SEVENTY years have passed since the liberation of Auschwitz-Birkenau, the concentration and extermination camps responsible for the deaths of more than a million people.

Reporter Liz Sharpe joined a group of students from Dudley as they visited the harrowing murder sites.

Many people say that birds don’t fly or sing near Auschwitz but as I take in my first glance at the place where many nightmares were made I hear something unexpected, the eerie sound of crows circling.

Our tour guide is very matter-of-fact, the cutting way he describes Auschwitz as a production line, simply a factory of death is shocking to imagine.

The students are led across the huge site and are told a history that is so disturbing and deranged it feels surreal.

We are warned the next part of the tour will contain human remains and as we enter a darkly-lit room, we are told how hair was cut and shaved from the heads of Jewish men, women and children and used to make material.

We take in our breath and are led into another room.
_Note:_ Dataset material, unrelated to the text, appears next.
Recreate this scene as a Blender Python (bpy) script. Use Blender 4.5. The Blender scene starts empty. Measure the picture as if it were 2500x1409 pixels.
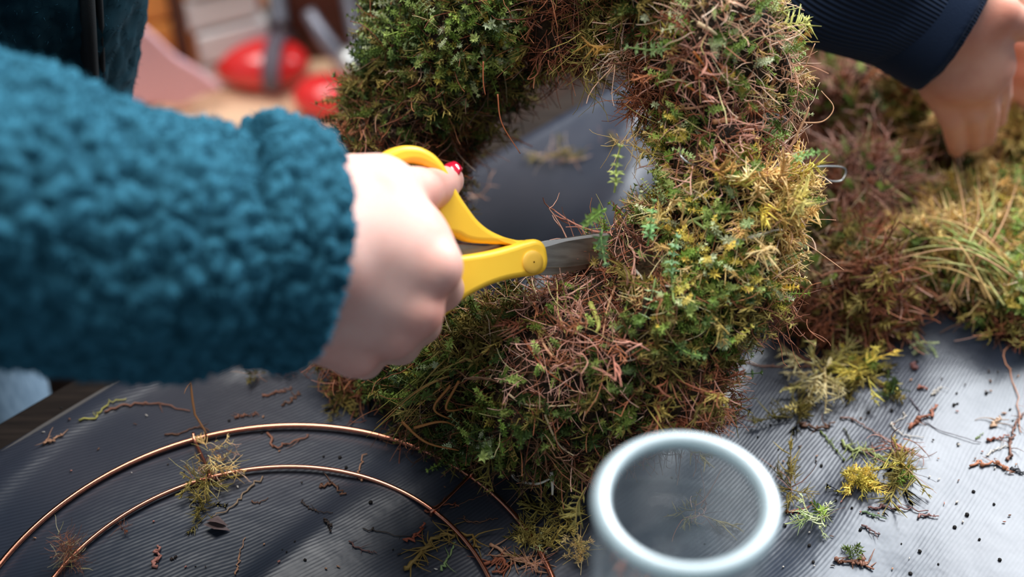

It takes a while to fully comprehend what we are looking at, thousands and thousands of shoes piled as high as the ceiling.

Some of the students linger a while perhaps to catch a breath or maybe like me they were imagining the owner of a particular pair. It all feels very personal.

Seeing suitcases piled almost as high as the shoes seems symbolic of the hopes these people had and lies that they were told - take all of your valuables as you need them for your new life.

Pictures of the people who were processed to work at Auschwitz are hung on a barrack’s wall.

One girl lived six months in this hellish place but we are told just three-months was the average life expectancy for a female.

A visit in the gas chamber to see the holes where lethal poison Zyklon-B was released is only withstood for a few seconds.

The Holocaust Education Trust took 200 students from the region to Poland so they could experience for themselves the horrors of mass killing innocent people.

These students will now become ambassadors of the trust with the hope that they will ensure the holocaust is never forgotten or repeated.

Jack Walker, aged 16, from Bishop Milner Catholic College, said: “You have to be here to feel the experience and understand the picture not just students, but everybody.

“My tolerance of everybody has definitely grown.”

Fellow pupil Jack Thompson, also 16, said: “You can read about it but it’s not the same as coming, from that you experience feeling the mood of Auschwitz. People should know what it is all about.”

Scott Davies, aged 18, from Dudley College of Technology, said he had been deeply moved by his experience.

He added: “It is quite disturbing, what was actually happening. I have more of an understanding of why things like this should never happen again.”

Fellow student Libby-Gail Tariq, aged 17, alongside Scott, is planning to speak to the college about creating a display board on each stage the prisoners at Auschwitz went through to raise further awareness.

She said: “The ashes have been used to make fertilizer for the soil. It is just sick.”

Libby-Gail added that seeing the hair had been the most upsetting part of trip for her.

On arriving at Birkenau, also known as Auschwitz II, the site is noticeably vast. It is clear that much of the camp is gone, the crematoriums and gas chambers were destroyed by the Germans who are said to have been trying to hide evidence.

We are told that many of the bunkers were dismantled by Polish people who had returned to Oświęcim (Auschwitz) after the war and used them for them to build new homes.

We are guided to a grouping of stones and on approach it is obvious these are dedications and memorials to those who perished. A candle is already lit on a Jewish grave.

Later as dusk approaches, a memorial ceremony is held at the end of the railway line, lead by Rabbi Andrew Shaw.

At the end of the service we each lit a candle to remember those who died and we place them on tracks leading back to the watchtower and back to the coach.

The echoes from the students are that this day will never be forgotten.